How Buy America Fights Labor Exploitation Around the Globe

By Brian Lombardozzi
May 31 2017 |
Members of the United Steelworkers union pictured during a 2014 rally near the Iron Range in Minnesota.

Why thinking globally and acting locally matters.

When we talk about Buy America, we often focus on American workers. Buy America preferences, after all, give U.S. workers and companies the first shot at work like building infrastructure or equipping our military, making sure taxpayer dollars are reinvested in local communities rather than being sent overseas.

What we often overlook is that Buy America also ensures jobs and tax dollars aren’t offshored to countries that will exploit labor, working conditions, the environment and other rights that Americans long fought to obtain. Buy America isn’t just about protecting American jobs — it’s also a way for federal and state governments to take a stand against unfair labor practices abroad.

But Buy America has also gotten some unfair pushback lately from opponents who say the policy has a dark side. These folks argue that Buy America’s framing is problematic, as it pits working people in the United States against working people in other nations. In practice, the opponents say, Buy America leads to campaigns laced with racism and immigrant bashing.
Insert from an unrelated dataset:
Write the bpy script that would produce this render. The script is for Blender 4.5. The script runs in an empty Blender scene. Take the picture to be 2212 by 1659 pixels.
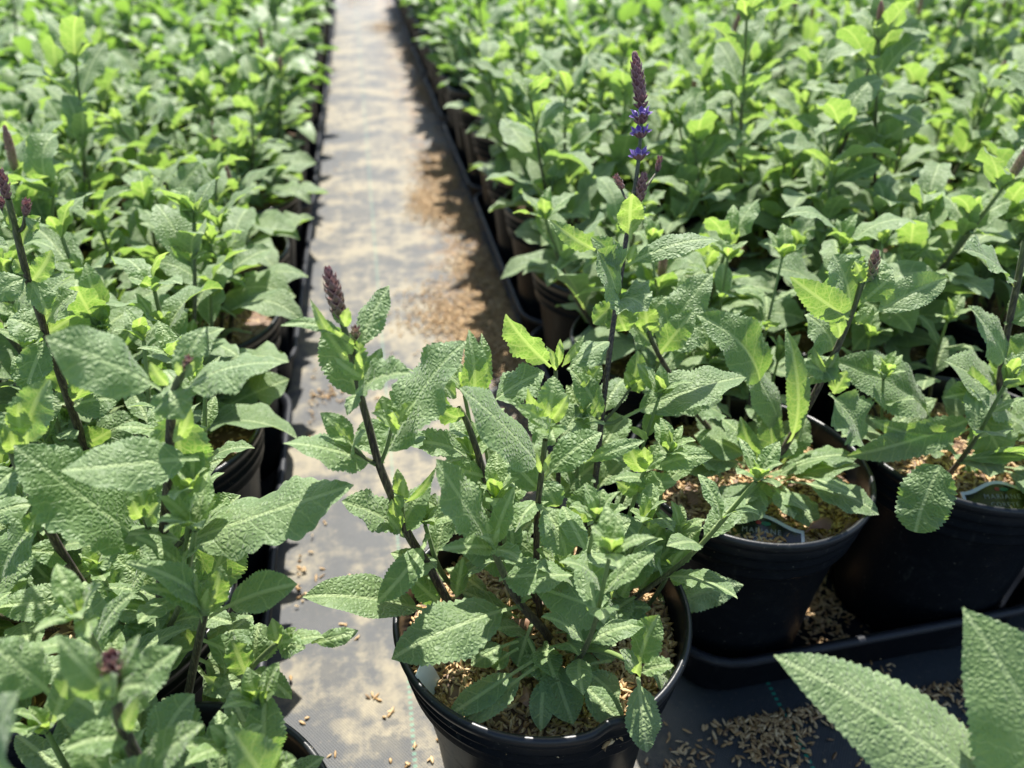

Xenophobia and racism certainly exist in the United States, and there are people who unfortunately fan the flames. Like most nations, the United States is working to reconcile itself with a history that has not been fair to all who call the United States home. It’s been a tough road, to put it mildly.

As a nation, we have a lot to come to terms with to assure the principles on which we were founded apply to all of us equally. But we are a nation where, as citizens, we can organize to change laws and make the United States a better place for everyone. Having that voice also allows us to speak up about how our tax dollars are spent — including when the government opts to buy products from overseas at the expense of people in places who cannot speak up for themselves.

We must face that racism and xenophobia exist in the United States. But let’s not confuse this with the noble goal of reinvesting public money back in the communities from which it came, or the desire to see public money spent on products manufactured in safe conditions that do not pollute the communities in which they are made. 

As much as we want to see the communities we live in thrive, we also don't want to see communities and workers overseas exploited for a lower price tag — while those doing the exploiting see higher profit margins. 

Standing up for jobs here in the United States does not mean you stand against workers overseas. In fact, it means the opposite.

In the United States, we have democratic institutions that allow people to fight for fair wages and business practices that keep our communities healthy and prosperous. Many citizens of other countries do not have those rights, and often are forced work long hours in unsafe conditions for minuscule wages.

For many of these workers, demanding things like better pay or safer workplaces isn’t an option. Being in a labor union can send you to prison — or worse. This is the case in some countries that the United States has negotiated trade deals with, along with other nations with which we do regular business, including China.

In September 2011, for example, hundreds of Chinese villagers in Haining, Zhejiang Province staged a mass three-day protest of a solar factory after the death of a large number of fish in the local water supply. Pollution from the solar factories in the area was to blame. Riot police quickly used heavy-handed tactics to quell the protest, and production quickly resumed.

Then there’s the case of apparel workers in Bangladesh. In April 2013, an eight-story building housing five garment factories collapsed, killing more than 1,100 people. Although the tragedy drew international attention, things quickly went back to normal. Slate reported in December that while factories have safer structures, working conditions are “so oppressive they’re killing people.”

We need to demand better of our trading partners, but we also need to set an example by upholding our own labor laws. Buy America has a role to play here, as it supports the workers and businesses that comply with the labor and environmental laws so many Americans fought so long to win and maintain.

When companies opt to outsource, they often do so to avoid these laws. Instead, companies are seeking out higher profits by exploiting workers and communities overseas. Those overseas workers are doing the same job as their American counterparts, only for much lower pay over longer work hours, in unsafe working conditions and in a manner that pollutes the local environment.

As much as we want to see the communities we live in thrive, we also don't want to see communities and workers overseas exploited for a lower price tag — while those doing the exploiting see higher profit margins. American workers can take a step toward building solidarity with these communities abroad by demanding that people and communities across the globe are treated fairly, from places like Michigan and Alabama to China, Russia, Bangladesh, Vietnam, and South Korea. 

This starts with fighting to ensure workers have a stronger voice during future trade negotiations. In the past, people at the table have tended to have other priorities, mainly maximizing profits. That hasn’t been good for workers in the United States or abroad.

But in the meantime, we can set the tone by making sure that the products and materials our government purchases with taxpayer money do not further exploitation. We want that money to be invested in communities we live in, supporting manufacturing processes that abide by labor and environmental laws that generations before us fought hard to put into place.

Buy America both encourages local investment and aims to prevent exploitation around the globe. It is just another way to think globally — but act locally.